>> begin

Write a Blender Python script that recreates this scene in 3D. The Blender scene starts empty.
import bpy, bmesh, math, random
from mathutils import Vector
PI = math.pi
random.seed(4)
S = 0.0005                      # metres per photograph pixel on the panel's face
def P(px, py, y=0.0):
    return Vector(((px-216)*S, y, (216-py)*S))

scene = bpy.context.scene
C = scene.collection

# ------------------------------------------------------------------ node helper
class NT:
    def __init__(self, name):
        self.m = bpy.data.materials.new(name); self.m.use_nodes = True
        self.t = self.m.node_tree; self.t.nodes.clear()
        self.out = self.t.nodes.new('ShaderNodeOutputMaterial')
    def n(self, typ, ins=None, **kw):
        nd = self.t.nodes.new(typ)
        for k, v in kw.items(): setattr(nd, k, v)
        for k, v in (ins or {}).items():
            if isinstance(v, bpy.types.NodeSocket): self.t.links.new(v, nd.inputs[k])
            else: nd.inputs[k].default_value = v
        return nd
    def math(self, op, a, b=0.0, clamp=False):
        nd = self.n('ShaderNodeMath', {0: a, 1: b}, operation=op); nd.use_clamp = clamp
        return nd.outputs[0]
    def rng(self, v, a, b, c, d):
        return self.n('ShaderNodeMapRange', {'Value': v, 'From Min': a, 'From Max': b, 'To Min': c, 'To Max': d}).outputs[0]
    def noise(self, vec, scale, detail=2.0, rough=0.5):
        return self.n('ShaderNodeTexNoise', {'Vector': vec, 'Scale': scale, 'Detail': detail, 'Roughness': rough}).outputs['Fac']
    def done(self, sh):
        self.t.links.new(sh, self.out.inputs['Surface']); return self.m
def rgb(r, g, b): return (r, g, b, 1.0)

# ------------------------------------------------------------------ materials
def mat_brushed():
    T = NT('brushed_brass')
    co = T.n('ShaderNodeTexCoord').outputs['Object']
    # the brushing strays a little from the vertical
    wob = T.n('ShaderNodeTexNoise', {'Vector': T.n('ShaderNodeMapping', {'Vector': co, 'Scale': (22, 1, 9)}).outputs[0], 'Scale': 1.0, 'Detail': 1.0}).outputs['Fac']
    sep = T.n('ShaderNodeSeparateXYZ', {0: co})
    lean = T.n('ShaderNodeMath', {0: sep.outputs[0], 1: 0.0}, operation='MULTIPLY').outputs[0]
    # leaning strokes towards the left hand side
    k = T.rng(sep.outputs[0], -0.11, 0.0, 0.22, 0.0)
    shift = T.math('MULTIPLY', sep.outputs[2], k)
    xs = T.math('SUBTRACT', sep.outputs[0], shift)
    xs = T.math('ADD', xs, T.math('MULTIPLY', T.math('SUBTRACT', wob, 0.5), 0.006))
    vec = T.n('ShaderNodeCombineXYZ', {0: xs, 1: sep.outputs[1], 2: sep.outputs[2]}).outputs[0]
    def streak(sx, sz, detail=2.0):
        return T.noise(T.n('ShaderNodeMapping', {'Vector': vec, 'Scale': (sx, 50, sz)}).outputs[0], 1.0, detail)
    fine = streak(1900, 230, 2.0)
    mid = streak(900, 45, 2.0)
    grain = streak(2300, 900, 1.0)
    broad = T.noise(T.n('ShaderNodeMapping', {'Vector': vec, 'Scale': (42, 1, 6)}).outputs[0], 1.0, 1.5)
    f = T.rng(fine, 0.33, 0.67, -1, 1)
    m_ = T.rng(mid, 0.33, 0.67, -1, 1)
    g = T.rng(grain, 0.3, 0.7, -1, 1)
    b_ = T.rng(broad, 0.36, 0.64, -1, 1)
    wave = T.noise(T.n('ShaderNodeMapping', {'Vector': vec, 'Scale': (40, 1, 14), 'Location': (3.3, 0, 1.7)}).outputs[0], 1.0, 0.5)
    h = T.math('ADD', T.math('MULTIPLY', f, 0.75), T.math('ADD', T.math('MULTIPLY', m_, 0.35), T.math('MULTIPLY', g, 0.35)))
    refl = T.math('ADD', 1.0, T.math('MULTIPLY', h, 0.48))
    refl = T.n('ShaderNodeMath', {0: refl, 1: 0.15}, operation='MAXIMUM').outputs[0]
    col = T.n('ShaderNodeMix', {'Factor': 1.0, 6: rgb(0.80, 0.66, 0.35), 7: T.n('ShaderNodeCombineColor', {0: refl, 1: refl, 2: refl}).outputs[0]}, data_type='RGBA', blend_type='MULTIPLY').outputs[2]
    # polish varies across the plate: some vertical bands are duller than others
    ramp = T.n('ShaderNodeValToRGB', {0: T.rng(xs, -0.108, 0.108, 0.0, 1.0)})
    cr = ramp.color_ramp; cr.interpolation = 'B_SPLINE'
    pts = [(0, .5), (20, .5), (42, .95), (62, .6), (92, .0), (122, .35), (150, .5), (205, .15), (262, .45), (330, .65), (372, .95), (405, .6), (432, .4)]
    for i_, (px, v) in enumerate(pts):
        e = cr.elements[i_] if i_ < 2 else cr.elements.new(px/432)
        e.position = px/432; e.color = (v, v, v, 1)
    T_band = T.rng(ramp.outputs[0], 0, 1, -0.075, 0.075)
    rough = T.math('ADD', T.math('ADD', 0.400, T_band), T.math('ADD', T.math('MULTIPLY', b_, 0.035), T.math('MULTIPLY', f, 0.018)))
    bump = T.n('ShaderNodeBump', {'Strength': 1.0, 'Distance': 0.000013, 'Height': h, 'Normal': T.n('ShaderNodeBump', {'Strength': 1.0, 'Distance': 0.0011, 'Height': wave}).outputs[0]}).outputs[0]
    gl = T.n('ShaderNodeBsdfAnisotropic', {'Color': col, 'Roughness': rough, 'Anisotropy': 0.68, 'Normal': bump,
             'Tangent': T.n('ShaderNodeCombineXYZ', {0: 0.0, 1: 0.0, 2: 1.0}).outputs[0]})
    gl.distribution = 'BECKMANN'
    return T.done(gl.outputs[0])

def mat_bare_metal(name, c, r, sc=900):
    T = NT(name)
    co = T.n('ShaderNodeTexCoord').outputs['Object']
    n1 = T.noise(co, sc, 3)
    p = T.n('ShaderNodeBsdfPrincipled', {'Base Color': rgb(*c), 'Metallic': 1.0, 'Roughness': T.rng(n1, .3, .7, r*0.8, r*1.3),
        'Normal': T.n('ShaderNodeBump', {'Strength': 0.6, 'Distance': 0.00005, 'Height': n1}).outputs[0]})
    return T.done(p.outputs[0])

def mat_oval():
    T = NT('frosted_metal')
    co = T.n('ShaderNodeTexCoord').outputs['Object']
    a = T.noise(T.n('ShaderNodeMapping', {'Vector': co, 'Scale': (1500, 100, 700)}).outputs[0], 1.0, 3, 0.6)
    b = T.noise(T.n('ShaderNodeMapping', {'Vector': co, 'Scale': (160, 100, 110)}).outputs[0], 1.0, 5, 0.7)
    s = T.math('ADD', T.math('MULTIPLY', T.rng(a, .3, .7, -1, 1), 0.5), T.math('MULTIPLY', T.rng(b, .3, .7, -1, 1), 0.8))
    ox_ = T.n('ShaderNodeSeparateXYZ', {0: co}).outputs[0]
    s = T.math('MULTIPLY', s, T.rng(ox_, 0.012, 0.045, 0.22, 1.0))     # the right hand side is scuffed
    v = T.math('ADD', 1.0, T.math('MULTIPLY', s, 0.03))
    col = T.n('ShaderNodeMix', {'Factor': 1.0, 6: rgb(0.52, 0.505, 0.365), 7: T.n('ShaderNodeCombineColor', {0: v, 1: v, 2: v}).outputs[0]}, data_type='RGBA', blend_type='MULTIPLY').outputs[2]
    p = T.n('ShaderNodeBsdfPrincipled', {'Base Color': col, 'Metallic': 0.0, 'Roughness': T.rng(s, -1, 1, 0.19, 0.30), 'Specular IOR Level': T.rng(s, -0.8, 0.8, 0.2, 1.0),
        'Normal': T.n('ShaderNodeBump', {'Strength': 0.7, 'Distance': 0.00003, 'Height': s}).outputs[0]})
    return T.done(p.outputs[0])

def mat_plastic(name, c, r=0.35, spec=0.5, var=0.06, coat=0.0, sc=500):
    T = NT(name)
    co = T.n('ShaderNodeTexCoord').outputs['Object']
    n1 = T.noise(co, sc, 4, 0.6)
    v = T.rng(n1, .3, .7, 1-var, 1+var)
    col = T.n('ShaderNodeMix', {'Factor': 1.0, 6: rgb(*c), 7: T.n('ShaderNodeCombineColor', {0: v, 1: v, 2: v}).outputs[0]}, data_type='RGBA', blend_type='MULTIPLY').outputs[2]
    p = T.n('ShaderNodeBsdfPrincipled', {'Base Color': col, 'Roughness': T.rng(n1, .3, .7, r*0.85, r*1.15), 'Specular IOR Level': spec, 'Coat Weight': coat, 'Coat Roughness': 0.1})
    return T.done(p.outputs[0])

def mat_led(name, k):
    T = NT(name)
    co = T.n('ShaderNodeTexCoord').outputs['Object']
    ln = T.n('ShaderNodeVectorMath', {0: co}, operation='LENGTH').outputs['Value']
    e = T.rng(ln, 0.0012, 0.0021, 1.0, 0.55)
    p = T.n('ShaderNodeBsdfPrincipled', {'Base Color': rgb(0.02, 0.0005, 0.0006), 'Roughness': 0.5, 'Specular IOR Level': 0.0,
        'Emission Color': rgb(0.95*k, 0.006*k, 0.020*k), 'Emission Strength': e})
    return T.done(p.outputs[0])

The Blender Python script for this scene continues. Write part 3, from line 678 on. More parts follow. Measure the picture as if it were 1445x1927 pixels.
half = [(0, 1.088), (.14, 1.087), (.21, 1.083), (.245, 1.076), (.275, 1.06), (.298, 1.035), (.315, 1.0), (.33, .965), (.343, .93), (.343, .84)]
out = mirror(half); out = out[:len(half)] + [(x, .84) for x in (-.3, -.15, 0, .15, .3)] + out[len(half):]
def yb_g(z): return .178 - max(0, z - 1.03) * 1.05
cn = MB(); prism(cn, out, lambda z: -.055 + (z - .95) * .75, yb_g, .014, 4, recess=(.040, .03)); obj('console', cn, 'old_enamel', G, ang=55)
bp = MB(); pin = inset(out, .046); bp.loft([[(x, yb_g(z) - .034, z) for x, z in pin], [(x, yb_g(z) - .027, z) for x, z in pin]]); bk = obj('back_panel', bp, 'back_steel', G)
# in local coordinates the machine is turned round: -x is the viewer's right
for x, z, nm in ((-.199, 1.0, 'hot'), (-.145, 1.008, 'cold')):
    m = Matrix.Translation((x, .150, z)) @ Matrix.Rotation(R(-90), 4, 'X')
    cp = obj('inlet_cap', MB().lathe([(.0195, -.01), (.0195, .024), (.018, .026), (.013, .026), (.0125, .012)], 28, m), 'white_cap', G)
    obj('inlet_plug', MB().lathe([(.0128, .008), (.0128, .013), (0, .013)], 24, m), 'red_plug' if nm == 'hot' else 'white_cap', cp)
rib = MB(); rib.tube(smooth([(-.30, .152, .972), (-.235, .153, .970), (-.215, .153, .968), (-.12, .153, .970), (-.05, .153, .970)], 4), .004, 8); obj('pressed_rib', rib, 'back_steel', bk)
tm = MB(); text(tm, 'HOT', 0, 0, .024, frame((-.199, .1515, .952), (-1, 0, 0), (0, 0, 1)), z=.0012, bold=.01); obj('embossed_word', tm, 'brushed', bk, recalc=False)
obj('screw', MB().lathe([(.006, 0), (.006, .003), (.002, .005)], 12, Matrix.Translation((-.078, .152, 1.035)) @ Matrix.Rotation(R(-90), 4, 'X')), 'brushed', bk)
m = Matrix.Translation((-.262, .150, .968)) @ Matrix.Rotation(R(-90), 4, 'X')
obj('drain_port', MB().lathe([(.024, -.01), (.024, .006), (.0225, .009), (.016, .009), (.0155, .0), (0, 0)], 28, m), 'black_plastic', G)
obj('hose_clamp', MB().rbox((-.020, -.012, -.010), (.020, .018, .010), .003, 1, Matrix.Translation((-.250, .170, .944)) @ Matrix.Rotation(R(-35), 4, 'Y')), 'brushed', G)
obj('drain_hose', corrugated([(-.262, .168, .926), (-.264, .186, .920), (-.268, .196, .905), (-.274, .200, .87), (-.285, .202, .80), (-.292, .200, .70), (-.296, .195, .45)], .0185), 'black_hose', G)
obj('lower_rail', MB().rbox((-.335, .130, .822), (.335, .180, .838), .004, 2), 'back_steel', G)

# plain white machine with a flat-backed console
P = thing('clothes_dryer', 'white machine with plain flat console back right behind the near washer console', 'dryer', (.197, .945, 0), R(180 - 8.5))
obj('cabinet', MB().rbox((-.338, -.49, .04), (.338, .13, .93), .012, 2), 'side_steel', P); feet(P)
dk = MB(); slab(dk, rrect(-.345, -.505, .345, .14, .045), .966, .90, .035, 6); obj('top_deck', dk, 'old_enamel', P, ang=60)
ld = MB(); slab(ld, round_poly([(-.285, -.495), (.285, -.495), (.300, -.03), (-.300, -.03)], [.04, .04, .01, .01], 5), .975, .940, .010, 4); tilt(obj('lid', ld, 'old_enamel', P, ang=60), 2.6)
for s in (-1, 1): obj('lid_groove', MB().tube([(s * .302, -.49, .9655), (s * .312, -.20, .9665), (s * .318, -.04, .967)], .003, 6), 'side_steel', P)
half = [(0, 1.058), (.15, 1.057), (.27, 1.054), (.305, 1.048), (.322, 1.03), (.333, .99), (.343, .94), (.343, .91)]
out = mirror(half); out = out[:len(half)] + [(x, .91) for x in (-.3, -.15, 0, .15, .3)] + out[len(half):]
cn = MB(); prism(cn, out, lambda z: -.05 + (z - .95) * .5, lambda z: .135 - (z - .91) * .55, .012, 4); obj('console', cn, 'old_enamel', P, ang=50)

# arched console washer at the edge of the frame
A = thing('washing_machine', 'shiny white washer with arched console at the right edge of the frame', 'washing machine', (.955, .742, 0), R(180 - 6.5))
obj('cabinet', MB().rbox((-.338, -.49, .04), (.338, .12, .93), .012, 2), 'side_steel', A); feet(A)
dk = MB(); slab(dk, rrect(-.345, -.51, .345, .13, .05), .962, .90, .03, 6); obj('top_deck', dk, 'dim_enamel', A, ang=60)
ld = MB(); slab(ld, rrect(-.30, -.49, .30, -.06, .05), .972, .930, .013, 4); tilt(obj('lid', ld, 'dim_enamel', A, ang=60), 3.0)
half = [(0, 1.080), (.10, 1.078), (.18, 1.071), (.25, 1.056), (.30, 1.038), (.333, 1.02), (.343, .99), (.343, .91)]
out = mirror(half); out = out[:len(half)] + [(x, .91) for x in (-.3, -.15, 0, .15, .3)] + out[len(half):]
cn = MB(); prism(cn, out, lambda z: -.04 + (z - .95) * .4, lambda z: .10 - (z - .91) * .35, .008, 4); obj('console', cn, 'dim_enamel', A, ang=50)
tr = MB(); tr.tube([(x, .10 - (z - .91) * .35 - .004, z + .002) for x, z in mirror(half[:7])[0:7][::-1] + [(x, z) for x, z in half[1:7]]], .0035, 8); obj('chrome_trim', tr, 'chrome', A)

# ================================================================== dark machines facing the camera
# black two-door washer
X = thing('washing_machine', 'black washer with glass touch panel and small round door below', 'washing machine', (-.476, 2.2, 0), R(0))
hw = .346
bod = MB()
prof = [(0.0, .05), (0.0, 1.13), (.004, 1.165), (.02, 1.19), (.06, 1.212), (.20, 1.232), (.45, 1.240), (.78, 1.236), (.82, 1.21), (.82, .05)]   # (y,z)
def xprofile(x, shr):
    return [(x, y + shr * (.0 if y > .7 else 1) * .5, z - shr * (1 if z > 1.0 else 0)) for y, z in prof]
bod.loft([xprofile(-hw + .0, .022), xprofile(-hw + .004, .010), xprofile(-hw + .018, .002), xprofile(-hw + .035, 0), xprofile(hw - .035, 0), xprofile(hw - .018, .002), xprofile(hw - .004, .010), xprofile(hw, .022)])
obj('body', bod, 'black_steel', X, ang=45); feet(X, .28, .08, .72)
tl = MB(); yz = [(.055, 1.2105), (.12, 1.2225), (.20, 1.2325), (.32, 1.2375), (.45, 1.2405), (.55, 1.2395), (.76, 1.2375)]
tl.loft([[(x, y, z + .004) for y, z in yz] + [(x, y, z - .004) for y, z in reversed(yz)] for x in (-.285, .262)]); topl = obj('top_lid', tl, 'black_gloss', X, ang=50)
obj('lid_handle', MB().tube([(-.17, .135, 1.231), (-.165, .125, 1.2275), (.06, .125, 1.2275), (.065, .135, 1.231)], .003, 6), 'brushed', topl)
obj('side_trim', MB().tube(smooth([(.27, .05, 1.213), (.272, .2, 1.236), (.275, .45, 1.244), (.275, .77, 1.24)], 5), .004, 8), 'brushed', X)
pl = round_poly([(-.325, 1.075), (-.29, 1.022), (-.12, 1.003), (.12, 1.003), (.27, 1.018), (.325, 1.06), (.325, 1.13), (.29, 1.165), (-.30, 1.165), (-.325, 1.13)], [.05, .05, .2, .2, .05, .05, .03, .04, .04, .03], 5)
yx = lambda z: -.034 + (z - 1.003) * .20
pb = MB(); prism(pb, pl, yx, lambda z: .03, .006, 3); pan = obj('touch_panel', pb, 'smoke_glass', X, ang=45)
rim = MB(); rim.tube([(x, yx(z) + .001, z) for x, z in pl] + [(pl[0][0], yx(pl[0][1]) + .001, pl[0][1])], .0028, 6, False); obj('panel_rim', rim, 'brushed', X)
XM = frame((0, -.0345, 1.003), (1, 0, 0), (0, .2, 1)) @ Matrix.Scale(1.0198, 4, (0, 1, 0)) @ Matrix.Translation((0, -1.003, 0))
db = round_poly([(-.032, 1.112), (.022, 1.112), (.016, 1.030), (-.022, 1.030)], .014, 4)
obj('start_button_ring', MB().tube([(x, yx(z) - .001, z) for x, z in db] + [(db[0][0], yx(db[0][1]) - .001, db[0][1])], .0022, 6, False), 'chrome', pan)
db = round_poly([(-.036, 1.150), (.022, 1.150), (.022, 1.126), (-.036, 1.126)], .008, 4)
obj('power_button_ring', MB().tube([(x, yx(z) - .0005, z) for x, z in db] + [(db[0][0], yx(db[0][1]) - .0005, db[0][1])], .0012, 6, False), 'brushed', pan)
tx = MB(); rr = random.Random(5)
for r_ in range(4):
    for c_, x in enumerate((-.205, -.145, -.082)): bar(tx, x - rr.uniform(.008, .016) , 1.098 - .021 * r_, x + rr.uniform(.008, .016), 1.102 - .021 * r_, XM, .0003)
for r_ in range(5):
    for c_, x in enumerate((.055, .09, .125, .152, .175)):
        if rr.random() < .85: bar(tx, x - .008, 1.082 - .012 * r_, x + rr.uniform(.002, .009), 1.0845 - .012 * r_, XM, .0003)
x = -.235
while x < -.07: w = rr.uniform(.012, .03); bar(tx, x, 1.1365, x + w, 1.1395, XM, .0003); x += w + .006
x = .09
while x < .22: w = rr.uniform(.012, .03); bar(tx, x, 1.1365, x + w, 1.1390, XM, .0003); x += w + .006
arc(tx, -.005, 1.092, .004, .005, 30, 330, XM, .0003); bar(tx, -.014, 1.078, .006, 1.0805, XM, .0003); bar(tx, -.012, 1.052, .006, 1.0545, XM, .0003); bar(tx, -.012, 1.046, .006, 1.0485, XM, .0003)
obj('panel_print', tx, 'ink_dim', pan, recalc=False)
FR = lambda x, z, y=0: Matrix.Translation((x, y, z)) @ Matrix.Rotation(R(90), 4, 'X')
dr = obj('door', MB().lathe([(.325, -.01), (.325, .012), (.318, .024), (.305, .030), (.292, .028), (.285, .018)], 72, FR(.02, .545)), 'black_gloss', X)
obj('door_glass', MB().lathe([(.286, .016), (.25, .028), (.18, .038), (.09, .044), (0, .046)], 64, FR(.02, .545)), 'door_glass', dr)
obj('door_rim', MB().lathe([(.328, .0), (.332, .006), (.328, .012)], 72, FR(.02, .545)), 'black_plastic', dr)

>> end

### [Goal]
Please copy, word for word, every line from the first line of the records through the line containing "return Vector(((px-216)*S, y, (216-py)*S))", with both of those lines included and nothing else.

### [Result for this task]
Write a Blender Python script that recreates this scene in 3D. The Blender scene starts empty.
import bpy, bmesh, math, random
from mathutils import Vector
PI = math.pi
random.seed(4)
S = 0.0005                      # metres per photograph pixel on the panel's face
def P(px, py, y=0.0):
    return Vector(((px-216)*S, y, (216-py)*S))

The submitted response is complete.